次元が目立ってたのは、不二子絡みだから降りる!と言い出した時くらいですね。
後は特別相棒として活躍したわけでもないし、別に次元じゃなくても良かったんじゃない?って程度でした。

銭さんは、そこそこ格好良かった……かな?
でも声がね……。さすがに演技力には文句ないけど、テンションによって声が納谷さんに似てる時と全然違う時があって、 一瞬「今喋ったの誰だ!?」と混乱しちゃいます。

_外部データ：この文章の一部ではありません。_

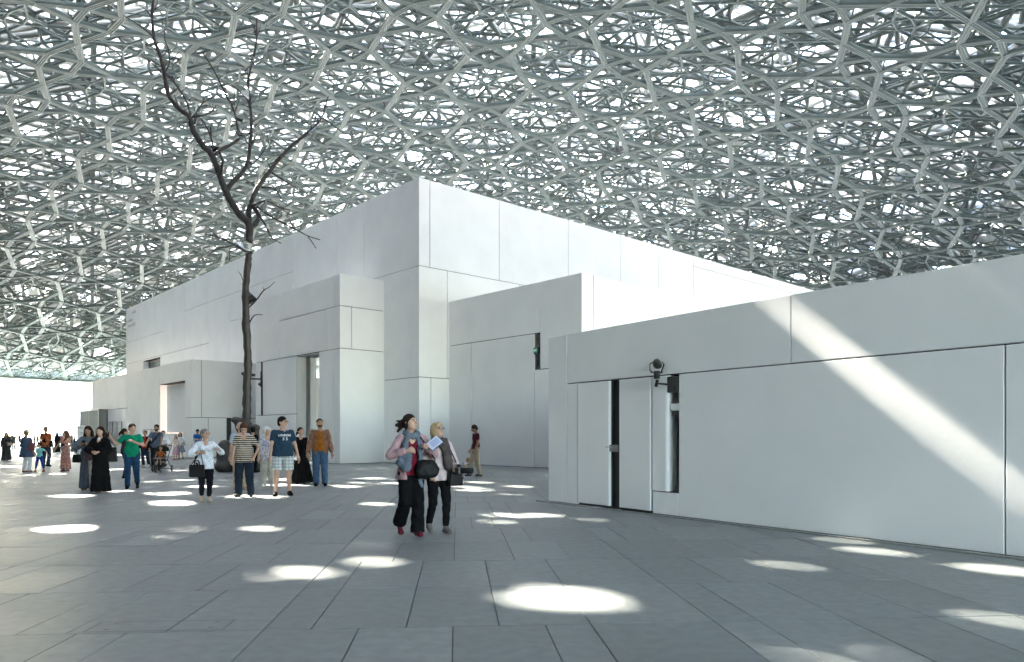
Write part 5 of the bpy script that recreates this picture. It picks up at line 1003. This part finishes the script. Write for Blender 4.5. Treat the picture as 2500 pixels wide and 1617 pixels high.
f = Field(.02); f.ell((0, .22, .86), (.26, .24, .2), .03).ell((0, .08, .82), (.24, .26, .17), .03, sub=True).clip((0, 0, .80), (0, 0, -1)); solid('canopy', f, MC, o); MB().tube([(-.22, -.22, .58), (-.1, -.36, .60), (.1, -.36, .60), (.22, -.22, .58)], .016, 8).build('bumper_bar', M_rub, o, True)
MB().box((0, -.38, .22), (.3, .14, .02), None, .008).build('footrest', M_rub, o); f = Field(.025); f.ell((0, .12, .27), (.19, .2, .1), .02); solid('basket', f, MC, o); tag(o, 'black three-fold stroller with twin front wheels carrying a child', 'stroller')
w0_ = Vector(sp); c_ = Vector((0, .02, .50)); c_.rotate(Matrix.Rotation(R(12), 3, 'Z'))
P['child'] = person('small child in orange T-shirt seated in the stroller', 0, 0, .98, 12, hs=1.42, skin='tan', hair='short', haircol=(.06, .035, .02), pos=tuple(w0_+c_-Vector((0, 0, .9*.98/1.7))), feet=((-.13, -.50, .50), (.13, -.50, .50)), hands=((-.28, -.25, 1.0), (.28, -.25, 1.0)), wear=[('top', (.42, .12, .03), dict(sleeve=.7, hem=.9)), ('trousers', (.3, .28, .25), dict(len=.9, e=.014)), ('shoes', BLK)], vox=.012)
# ------------------------------------------------------------------ fixtures
o = empty('info_lectern', G(820, 1132)); o.rotation_euler = (0, 0, R(20)); MB().prism([(-.13, 0), (.13, 0), (.13, 1.02), (-.13, .82)], -.16, .16, RX(R(90))).build('post', M_steel, o); Mx = RY(R(-37.5)); MB().box((0, 0, .945), (.34, .36, .02), Mx, .006).build('tilted_top', M_steel, o); tag(o, 'stainless steel information lectern standing by the white block corner', 'lectern')
# exit sign in the slot of block C
x0 = CL.s_(1311); zc = CL.z_(1311, 857); a_ = Vector(CL.p(x0, zc, .02)); o = empty('exit_sign', a_, math.atan2(-CL.d[1], -CL.d[0])); MG = mat('exit_green', (.01, .20, .13), .4, emit=((.05, .5, .35), .010)); 
MB().box((0, 0, 0), (.26, .1, .32), None, .01).build('housing', M_black, o); MB().box((-.03, -.056, .02), (.24, .012, .20)).build('sign_face', MG, o)
MB().prism([(-.01, .0), (.05, 0), (.05, .04), (.10, -.015), (.05, -.07), (.05, -.03), (-.01, -.03)], 0, .004, RX(R(90))).build('arrow', M_white, o).location = (-.04, -.063, .035)
MB().prism([(-.09, -.06), (-.06, -.06), (-.045, .0), (-.03, -.05), (-.01, -.05), (-.03, .03), (-.02, .05), (-.05, .075), (-.075, .05), (-.10, .02)], 0, .004, RX(R(90))).build('running_figure', M_white, o).location = (-.03, -.063, .02)
tag(o, 'green lit exit sign with arrow in the black slot', 'exit sign')
# spotlight on the near wall
k_ = 1.05; px = lambda u, v, off=.12: Vector(DW.p(DW.s_(u*k_), DW.z_(u*k_, v*k_), off)); b0 = px(1560, 895, .0); o = empty('wall_spotlight', b0)
L_ = lambda u, v, off=.12: tuple(px(u, v, off)-b0)
mb = MB(); c = (px(1563, 894, -.03)-b0); sx = Vector((dD[0], dD[1], 0)); ny = Vector((nD[0], nD[1], 0)); RM = Matrix((sx, ny, Vector((0, 0, 1)))).transposed(); MB().box(tuple(c), (.24, .06, .28), RM, .004).build('mounting_plate', M_dark, o)
MB().tube([L_(1569, 895, .0), L_(1566, 895, .10), L_(1545, 893, .14)], .018, 10).build('arm', M_black, o, True); MB().tube([L_(1538, 900, .14), L_(1542, 884, .14)], .030, 10).build('joint', M_black, o, True); MB().tube([L_(1540, 882, .14), L_(1540, 868, .14), L_(1540, 864, .14)], [.055, .055, .05], 14).build('gear_box', M_black, o, True)
MB().tube([L_(1530, 868, .14), L_(1524, 862, .14), L_(1524, 848, .14), L_(1529, 844, .14)], .012, 8).build('bracket', M_black, o, True); MB().tube([L_(1550, 867, .14), L_(1557, 848, .14), L_(1552, 843, .14)], .012, 8).build('bracket', M_black, o, True); MB().tube([L_(1526, 867, .14), L_(1553, 867, .14)], .012, 8).build('bracket', M_black, o, True)
hdp = px(1541, 848, .15)-b0; Mh = RM @ RX(R(62)) @ RY(R(14)); MB().lathe([(.02, -.06), (.07, -.045), (.092, .0), (.095, .035), (.088, .04)], tuple(hdp), 20, Mh).build('lamp_head', M_black, o, True); MB().lathe([(.001, .041), (.082, .041), (.082, .044), (.001, .044)], tuple(hdp), 20, Mh).build('lens', mat('lamp_glass', (.10, .11, .11), .1, spec=.9), o)
tag(o, 'black swivelling spotlight bracketed above the slot on the near wall', 'spotlight')
# security camera on block B
b0 = Vector(BL.p(BL.s_(638), BL.z_(638, 915), .02)); o = empty('security_camera', b0); cx = lambda u, v, off: tuple(Vector(BL.p(BL.s_(u), BL.z_(u, v), off))-b0)
MB().tube([cx(638, 907, .0), cx(638, 945, .0)], .055, 8).build('back_plate', M_black, o, True); MB().tube([cx(637, 926, .03), cx(633, 926, .35), cx(629, 926, .5), cx(629, 918, .5)], .045, 8).build('arm', M_black, o, True); MB().tube([cx(622, 914, .75), cx(626, 916, .62), cx(634, 917, .3)], [.10, .11, .08], 12).build('camera_housing', M_black, o, True); MB().tube([cx(638, 937, .06), cx(637, 941, .1)], .09, 10).build('sensor', M_black, o, True)
tag(o, 'black security camera on the slot of the window block', 'camera')
# totem, posters, benches near the glass lobby
p = G(199, 1108); o = empty('sign_totem', p, R(0)); hgt = at(0, 1039, p.y).z; MB().box((0, 0, hgt/2), (.62, .12, hgt)).build('panel', M_white, o)
mb = MB(); mb.box((-.21, -.062, hgt-.18), (.10, .004, .12)); mb.build('emblem', M_ink, o); mb = MB()
for z, w_ in ((.13, .30), (.22, .26), (.55, .2), (.66, .3), (.95, .22), (1.05, .26), (1.35, .24)): mb.box((.0+w_*.2, -.062, hgt-z), (w_, .004, .035))
mb.build('lettering', mat('grey_lettering', (.25, .26, .28), .7), o); tag(o, 'white information totem with black emblem and grey text lines', 'sign')
for n, u in enumerate((272, 283, 294)):
    s0 = AL.s_(u+4.6); s1 = AL.s_(u-4.6); z0, z1 = AL.z_(u, 1083), AL.z_(u, 1030); o = empty('poster_frame', AL.p((s0+s1)/2, z0, .06)); of = Vector(o.location)
    mb = MB(); AL.box(mb, s0, s1, z0, z1, .01, .08); a = mb.build('frame', M_grey, o); mb = MB(); AL.box(mb, s0+.05, s1-.05, z0+.05, z1-.05, .081, .088); b = mb.build('poster', mat('poster_print', (.55, .58, .60), .12, var=.25, vscale=2.5), o)
    mb = MB(); rr = random.Random(n)
    for k in range(5): q_ = s0+.1+(s1-s0-.2)*k/5; AL.box(mb, q_, q_+(s1-s0-.2)/6, z0+.1, z0+.1+rr.uniform(.2, .9), .089, .092)
    c = mb.build('printed_skyline', mat('poster_dark', (.15, .16, .17), .4), o)
    for m_ in (a, b, c): m_.data.transform(Matrix.Translation(-of))
    tag(o, ('tall pale glossy poster nearest the glass lobby', 'middle one of three tall pale glossy posters', 'tall pale glossy poster farthest from the glass lobby')[n], 'poster', 'posters on the low block')
for u, v, w_, d_, h_, lb in ((186, 1090, 1.5, .5, .42, 'far white bench with a seated figure'), (190, 1104, 1.0, .6, .40, 'nearer white stone bench left of the robed women')):
    o = empty('stone_bench', G(u, v), R(8)); MB().box((0, 0, h_-.05), (w_, d_, .1), None, .012).build('seat', M_white, o)
    for x in (-w_*.38, w_*.38): MB().box((x, 0, (h_-.1)/2), (.16, d_*.8, h_-.1)).build('leg', M_grey, o)
    tag(o, lb, 'bench')
pb = G(185, 1089.5); s_o = P['seated']['o']; s_o.location = (pb.x-.2, pb.y+.05, .42-.80*1.45/1.7)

クラウディオ先生は、立ち位置からして怪しいのがバレバレでしたね。
元々教授に対する殺意はなかったようなので、汚名返上の機会(リサを庇って死ぬとか)があるかと思いきや、 結局リサに見捨てられて爆死という後味悪いラスト。
それなら変にひねらずに、根っからの小悪党キャラにしときゃ良かったのに…。

そう言えば、ルパンはなぜ空砲ワルサーをリサに渡したんだろう?
リサの足で博美の乗せられた車に追い付けるはずないのは分かってるだろうし、 途中でクラウディオと合流することを予期してたのでしょうか。 でもそれにしたって、わざわざ撃たれてやる必要性が全く分からないのだけど…(銭さんにすぐバラされてるし)
それにしても、リサは随分とお子ちゃまでしたね〜。とても二十歳前後の大学生とは思えない。
ゲストヒロインとしてでしゃばらないのは良かったけど、守られるだけでめそめそしっぱなし、 自分から積極的に謎解きをするほど賢いわけじゃないから、たいして役にも立ってない。 正直、あまり良い印象はないです。
*          *          *
……そんな感じで、思いっ切り目が点になる作品でした。
冒頭でも書いたけど、いつもだったら良いところの一つや二つ見付けられるんですよ。 例え肝心のストーリーがつまらなくとも。
キャラデザが好みだとか、このアクションシーンが格好良いだとか、この設定が良く出来ているだとか。
でも今回はキャラデザ崩壊、アクション控え目、その上テンポの悪くて薄〜〜い内容。 ……もう、どうしたら良いか自分でも分かりません…(><;)

……あれ? 思わせぶりに名前が出て来た公爵って、結局ただの出番なしの脇役??